Entries taken from a collection
=====

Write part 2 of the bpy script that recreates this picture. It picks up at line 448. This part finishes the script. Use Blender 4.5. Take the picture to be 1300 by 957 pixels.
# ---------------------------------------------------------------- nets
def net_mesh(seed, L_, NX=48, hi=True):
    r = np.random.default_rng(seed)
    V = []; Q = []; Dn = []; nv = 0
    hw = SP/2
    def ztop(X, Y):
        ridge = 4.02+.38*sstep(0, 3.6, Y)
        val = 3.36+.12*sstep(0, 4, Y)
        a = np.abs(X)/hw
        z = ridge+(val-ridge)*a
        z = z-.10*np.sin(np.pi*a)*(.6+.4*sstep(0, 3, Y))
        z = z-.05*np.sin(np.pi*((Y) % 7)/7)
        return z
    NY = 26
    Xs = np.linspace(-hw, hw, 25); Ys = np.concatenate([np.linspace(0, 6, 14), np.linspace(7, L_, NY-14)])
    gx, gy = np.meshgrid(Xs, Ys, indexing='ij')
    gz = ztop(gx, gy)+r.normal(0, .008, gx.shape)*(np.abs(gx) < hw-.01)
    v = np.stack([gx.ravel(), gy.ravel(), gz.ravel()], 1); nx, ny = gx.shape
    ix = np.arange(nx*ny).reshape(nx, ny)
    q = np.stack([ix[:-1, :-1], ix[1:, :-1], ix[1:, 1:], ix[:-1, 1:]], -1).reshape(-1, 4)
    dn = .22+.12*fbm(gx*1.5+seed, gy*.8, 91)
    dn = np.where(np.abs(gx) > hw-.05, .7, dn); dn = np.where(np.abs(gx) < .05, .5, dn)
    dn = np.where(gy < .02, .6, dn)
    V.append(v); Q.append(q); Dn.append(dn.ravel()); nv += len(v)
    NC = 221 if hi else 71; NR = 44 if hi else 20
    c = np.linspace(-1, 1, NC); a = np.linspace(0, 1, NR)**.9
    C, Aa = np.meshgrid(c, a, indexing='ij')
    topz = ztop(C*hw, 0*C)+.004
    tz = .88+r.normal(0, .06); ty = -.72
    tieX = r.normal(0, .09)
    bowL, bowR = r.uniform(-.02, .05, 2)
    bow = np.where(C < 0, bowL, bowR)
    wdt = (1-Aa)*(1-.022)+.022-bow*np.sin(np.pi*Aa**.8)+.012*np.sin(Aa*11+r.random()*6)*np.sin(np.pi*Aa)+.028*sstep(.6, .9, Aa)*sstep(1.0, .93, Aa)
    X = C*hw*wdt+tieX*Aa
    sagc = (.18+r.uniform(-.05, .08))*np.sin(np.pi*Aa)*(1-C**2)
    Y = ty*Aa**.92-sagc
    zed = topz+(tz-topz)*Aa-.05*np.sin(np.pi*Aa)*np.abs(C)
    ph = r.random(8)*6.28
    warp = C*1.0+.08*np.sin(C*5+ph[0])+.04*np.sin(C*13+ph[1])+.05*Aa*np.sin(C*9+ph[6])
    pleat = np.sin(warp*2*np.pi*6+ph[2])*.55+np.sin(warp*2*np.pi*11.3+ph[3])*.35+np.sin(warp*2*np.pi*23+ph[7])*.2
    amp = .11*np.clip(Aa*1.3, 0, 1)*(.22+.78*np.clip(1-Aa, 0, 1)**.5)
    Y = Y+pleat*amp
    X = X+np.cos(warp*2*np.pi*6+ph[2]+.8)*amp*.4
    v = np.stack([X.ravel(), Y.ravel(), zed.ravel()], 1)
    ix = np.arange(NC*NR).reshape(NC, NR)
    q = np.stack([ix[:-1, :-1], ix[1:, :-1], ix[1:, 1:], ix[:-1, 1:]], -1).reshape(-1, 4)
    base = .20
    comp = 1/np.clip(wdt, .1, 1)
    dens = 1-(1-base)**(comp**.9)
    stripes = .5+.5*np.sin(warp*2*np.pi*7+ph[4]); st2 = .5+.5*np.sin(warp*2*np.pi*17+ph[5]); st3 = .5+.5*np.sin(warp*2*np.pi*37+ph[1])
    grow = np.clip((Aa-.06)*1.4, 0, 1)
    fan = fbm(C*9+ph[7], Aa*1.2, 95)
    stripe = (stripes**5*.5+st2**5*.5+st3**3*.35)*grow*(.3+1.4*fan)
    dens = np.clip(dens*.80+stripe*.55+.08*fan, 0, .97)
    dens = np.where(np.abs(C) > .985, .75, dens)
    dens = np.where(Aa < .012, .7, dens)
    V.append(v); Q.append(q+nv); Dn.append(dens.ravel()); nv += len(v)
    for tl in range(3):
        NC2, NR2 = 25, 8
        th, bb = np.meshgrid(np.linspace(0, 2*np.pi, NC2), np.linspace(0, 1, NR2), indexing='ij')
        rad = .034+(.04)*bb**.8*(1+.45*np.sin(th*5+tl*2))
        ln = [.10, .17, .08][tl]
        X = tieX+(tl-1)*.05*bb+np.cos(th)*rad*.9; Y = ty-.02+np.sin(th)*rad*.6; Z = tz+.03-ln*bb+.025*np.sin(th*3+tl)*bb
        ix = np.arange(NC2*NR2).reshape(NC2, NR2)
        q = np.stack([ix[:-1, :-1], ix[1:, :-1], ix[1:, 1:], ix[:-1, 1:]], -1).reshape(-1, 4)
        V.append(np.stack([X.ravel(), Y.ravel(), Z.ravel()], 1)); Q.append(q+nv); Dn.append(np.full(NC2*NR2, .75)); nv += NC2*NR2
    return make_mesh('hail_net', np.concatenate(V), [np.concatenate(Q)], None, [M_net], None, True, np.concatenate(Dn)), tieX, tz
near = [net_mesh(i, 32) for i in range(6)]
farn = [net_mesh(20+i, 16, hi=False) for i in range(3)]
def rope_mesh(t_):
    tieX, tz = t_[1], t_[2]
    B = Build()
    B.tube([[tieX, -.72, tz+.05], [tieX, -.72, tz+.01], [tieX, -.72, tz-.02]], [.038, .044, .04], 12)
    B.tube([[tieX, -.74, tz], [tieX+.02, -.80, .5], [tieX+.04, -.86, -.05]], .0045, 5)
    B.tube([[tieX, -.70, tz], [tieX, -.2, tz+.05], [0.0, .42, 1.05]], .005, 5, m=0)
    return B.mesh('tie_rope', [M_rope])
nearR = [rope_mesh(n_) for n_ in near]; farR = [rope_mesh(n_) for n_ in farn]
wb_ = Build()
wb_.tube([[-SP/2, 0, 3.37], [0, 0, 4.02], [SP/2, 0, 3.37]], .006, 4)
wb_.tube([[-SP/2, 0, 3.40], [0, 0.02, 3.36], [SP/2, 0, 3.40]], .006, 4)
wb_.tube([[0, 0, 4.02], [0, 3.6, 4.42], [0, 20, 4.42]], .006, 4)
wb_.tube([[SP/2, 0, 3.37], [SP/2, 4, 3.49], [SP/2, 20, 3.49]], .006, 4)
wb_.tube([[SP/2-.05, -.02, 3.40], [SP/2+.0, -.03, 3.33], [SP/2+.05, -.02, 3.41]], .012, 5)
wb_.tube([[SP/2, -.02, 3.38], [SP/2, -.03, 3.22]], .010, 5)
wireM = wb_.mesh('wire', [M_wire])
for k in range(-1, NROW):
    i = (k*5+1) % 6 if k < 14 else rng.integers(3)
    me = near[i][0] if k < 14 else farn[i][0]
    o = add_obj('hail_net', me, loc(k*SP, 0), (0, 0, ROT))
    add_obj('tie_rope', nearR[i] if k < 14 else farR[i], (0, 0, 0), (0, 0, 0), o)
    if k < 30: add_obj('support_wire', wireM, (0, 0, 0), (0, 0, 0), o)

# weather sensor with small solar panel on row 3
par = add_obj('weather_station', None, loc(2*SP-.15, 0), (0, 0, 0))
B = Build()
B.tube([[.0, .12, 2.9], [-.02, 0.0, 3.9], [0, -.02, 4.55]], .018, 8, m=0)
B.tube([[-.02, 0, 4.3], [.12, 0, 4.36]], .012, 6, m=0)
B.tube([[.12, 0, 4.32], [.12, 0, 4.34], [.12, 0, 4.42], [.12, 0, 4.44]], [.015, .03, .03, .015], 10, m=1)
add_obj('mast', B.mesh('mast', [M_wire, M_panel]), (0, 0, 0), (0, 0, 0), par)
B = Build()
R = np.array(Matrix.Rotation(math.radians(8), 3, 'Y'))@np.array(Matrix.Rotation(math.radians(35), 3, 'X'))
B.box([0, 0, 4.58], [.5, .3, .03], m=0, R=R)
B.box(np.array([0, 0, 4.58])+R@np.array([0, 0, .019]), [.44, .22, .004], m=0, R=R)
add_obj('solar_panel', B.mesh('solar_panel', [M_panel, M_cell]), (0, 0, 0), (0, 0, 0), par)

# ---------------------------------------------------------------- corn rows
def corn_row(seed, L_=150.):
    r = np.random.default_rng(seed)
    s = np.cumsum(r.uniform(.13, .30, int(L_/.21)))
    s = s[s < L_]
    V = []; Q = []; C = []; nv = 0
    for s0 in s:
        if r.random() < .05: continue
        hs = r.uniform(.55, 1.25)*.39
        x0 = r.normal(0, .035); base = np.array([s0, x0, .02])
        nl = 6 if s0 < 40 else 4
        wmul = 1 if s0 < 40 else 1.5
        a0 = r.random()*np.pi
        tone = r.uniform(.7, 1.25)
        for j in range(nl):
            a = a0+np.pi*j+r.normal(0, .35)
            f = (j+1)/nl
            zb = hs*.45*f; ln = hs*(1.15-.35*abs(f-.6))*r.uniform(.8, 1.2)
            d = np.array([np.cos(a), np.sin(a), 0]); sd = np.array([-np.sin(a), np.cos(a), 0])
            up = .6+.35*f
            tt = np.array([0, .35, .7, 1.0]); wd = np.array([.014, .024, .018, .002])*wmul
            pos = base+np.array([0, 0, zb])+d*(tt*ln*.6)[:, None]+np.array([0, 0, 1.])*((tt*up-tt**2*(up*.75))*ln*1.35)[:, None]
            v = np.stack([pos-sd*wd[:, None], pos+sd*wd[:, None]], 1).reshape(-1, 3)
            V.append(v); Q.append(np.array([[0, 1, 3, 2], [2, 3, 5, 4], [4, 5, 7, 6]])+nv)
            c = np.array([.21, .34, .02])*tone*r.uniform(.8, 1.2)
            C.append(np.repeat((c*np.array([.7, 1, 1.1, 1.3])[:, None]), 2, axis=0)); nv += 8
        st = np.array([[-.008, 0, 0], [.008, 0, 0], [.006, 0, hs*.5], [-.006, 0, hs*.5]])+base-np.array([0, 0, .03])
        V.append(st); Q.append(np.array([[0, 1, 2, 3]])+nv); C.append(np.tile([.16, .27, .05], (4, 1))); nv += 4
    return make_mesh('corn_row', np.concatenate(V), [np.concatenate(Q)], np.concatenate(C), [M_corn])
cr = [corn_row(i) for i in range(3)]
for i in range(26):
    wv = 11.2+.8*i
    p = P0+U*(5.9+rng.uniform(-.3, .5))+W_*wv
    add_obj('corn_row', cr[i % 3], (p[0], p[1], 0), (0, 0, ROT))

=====

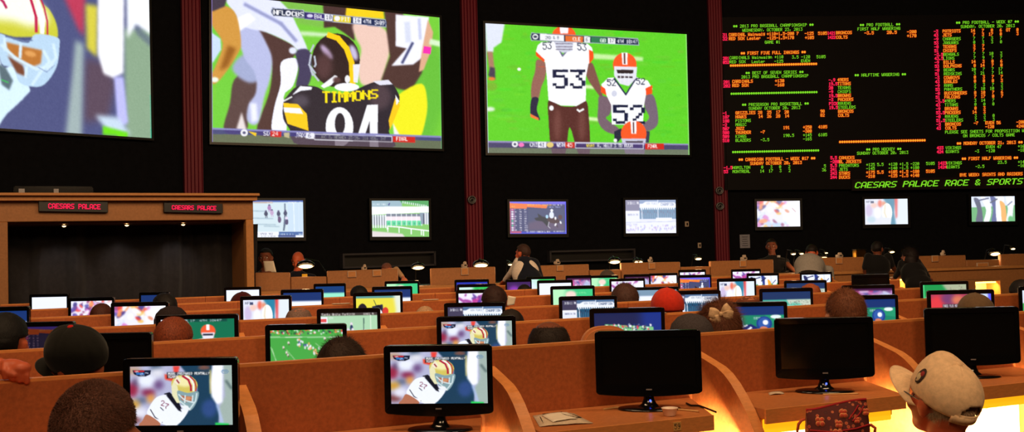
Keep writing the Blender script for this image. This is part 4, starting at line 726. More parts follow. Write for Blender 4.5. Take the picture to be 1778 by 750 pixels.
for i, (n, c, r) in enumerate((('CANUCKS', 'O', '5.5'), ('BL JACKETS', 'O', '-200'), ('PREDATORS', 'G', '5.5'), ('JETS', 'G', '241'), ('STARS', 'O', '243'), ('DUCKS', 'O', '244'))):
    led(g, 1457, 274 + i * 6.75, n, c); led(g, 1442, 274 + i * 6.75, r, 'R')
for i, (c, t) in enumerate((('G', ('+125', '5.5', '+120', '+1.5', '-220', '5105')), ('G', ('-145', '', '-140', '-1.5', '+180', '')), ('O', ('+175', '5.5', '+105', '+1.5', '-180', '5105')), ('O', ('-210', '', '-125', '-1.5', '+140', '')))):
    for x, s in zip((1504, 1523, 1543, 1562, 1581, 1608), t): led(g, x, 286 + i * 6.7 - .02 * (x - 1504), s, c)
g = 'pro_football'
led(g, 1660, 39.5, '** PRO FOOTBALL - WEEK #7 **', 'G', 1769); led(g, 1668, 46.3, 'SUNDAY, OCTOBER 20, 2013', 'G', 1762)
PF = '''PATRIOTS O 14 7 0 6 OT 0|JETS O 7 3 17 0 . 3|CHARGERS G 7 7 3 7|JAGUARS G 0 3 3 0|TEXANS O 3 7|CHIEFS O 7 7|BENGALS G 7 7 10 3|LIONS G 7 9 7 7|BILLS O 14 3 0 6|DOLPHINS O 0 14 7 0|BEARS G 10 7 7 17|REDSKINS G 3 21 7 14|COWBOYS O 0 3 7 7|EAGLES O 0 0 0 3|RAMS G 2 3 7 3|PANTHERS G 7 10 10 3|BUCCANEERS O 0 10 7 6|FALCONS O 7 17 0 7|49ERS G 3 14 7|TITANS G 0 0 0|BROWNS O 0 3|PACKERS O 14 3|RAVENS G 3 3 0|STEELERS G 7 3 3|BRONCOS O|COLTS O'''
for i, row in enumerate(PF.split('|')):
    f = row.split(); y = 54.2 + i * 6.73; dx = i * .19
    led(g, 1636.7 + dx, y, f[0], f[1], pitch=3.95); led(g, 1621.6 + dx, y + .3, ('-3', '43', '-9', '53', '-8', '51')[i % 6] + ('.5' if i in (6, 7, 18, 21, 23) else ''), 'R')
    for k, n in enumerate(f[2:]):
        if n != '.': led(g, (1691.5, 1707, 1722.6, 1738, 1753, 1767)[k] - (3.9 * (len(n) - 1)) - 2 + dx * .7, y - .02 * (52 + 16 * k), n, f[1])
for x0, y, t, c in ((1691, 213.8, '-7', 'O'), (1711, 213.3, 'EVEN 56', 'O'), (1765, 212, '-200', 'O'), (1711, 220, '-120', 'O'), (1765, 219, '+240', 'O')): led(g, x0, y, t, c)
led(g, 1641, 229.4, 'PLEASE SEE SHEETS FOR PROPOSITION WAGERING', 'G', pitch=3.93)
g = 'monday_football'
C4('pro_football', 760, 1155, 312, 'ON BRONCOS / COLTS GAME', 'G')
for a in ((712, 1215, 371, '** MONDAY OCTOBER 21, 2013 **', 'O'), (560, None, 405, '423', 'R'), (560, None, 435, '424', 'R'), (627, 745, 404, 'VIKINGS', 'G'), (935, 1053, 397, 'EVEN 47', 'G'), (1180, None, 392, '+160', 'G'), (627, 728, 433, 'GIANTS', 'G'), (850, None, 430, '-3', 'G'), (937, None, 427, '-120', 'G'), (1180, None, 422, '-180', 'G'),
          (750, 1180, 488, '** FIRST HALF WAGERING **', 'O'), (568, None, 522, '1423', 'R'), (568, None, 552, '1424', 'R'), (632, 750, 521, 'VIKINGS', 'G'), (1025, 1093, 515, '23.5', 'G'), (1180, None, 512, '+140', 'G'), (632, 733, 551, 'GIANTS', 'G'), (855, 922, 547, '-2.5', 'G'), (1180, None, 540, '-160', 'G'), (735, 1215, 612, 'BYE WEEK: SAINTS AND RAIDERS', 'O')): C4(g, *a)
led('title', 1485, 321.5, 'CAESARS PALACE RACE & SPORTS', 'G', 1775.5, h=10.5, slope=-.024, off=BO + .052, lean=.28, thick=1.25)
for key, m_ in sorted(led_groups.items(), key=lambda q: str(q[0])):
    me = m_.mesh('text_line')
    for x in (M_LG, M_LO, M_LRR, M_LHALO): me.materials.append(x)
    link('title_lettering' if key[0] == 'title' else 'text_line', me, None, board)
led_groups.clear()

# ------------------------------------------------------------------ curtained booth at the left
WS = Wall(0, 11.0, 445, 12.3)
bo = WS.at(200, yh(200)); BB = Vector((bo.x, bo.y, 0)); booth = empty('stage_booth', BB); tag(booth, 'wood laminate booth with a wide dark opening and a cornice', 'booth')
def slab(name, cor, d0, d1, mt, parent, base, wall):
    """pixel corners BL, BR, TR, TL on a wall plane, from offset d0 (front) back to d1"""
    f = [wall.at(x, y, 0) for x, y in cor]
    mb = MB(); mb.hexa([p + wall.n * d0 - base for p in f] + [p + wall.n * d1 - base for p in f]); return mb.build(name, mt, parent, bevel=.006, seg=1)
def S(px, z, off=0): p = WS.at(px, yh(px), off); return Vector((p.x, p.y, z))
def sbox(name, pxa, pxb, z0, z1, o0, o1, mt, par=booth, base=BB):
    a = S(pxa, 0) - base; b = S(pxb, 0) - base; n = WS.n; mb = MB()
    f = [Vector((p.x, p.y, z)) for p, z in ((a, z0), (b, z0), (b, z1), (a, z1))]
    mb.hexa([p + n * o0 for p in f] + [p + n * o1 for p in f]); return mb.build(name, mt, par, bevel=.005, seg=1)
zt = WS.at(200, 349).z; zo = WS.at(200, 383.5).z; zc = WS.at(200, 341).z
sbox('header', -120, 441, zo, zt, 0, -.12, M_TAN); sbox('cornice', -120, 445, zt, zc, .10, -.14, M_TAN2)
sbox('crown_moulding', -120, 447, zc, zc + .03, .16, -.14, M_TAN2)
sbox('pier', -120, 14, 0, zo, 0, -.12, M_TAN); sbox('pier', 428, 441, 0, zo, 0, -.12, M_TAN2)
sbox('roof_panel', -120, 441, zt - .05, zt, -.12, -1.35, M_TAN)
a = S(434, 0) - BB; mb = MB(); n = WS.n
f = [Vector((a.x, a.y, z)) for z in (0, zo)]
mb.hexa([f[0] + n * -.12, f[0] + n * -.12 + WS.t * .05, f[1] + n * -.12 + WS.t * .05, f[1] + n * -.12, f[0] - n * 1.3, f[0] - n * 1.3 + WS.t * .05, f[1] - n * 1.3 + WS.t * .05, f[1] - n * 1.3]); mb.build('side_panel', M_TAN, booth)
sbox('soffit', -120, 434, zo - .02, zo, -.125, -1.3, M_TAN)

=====

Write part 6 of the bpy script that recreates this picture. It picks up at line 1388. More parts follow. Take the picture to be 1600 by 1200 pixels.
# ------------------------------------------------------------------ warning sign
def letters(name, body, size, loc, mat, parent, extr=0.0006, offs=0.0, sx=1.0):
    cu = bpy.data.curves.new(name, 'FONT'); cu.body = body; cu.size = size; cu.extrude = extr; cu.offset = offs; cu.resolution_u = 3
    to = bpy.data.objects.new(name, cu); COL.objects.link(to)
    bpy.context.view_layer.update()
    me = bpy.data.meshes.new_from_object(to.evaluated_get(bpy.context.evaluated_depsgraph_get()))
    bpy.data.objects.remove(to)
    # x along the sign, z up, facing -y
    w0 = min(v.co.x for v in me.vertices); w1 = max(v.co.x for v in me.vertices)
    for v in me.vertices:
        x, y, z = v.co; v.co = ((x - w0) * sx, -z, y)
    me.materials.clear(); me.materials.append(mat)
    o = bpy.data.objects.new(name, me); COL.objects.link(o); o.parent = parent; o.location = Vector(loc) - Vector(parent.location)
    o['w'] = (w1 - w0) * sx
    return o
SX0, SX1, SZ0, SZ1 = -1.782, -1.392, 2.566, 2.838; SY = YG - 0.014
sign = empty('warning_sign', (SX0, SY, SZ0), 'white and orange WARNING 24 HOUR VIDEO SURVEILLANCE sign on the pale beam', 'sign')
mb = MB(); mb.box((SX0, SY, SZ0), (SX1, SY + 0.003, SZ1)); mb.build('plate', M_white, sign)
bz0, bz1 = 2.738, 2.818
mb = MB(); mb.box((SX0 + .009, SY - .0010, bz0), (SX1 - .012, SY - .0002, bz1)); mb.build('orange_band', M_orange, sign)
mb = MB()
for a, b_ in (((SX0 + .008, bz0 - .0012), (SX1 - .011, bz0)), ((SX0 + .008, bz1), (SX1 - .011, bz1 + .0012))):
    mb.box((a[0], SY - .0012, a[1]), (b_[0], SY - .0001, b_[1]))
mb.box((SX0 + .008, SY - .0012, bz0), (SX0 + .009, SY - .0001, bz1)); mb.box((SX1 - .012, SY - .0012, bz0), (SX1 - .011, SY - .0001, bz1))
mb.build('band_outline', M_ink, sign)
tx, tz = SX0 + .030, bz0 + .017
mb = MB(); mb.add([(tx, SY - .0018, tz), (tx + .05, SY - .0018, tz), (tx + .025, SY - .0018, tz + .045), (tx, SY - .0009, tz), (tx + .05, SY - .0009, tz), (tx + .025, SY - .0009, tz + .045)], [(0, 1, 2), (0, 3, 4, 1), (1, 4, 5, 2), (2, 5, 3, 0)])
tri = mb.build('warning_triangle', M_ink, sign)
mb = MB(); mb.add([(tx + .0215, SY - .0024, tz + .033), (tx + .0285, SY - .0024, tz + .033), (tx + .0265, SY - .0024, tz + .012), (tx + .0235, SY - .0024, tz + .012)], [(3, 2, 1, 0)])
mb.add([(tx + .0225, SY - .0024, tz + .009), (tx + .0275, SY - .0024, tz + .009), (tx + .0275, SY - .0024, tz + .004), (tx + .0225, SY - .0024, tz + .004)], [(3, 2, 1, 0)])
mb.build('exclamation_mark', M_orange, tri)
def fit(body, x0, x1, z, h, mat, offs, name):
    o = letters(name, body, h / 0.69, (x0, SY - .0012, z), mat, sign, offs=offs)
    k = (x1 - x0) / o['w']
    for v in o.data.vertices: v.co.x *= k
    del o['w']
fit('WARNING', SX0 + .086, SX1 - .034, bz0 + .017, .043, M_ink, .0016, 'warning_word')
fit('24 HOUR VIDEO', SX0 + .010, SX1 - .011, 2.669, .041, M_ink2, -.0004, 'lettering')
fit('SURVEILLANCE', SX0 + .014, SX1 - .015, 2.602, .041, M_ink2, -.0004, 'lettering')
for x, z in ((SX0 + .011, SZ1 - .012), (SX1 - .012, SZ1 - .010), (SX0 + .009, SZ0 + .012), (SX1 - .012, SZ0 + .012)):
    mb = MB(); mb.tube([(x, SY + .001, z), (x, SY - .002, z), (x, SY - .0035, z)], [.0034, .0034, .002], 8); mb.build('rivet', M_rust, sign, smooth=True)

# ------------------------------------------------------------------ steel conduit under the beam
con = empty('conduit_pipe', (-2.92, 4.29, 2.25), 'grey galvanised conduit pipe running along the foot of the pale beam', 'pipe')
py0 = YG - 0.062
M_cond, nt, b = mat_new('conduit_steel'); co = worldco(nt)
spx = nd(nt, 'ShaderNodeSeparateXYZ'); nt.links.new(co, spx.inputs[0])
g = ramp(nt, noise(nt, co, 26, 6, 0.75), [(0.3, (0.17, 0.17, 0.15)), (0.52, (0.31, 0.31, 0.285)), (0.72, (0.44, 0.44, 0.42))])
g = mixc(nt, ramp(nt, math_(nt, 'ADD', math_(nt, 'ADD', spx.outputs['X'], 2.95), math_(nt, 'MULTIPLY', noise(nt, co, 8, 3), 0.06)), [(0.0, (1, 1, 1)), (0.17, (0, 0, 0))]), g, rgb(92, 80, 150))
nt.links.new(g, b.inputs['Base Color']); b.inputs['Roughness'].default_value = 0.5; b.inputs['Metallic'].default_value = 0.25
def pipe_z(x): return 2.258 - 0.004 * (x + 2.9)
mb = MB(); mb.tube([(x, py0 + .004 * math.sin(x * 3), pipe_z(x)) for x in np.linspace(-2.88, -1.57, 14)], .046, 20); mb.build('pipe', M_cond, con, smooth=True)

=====

> [WRITTEN INSTRUCTION]
Find the word "More" and list each line it appears in.

> [THE REPLY]
Keep writing the Blender script for this image. This is part 4, starting at line 726. More parts follow. Write for Blender 4.5. Take the picture to be 1778 by 750 pixels.
Write part 6 of the bpy script that recreates this picture. It picks up at line 1388. More parts follow. Take the picture to be 1600 by 1200 pixels.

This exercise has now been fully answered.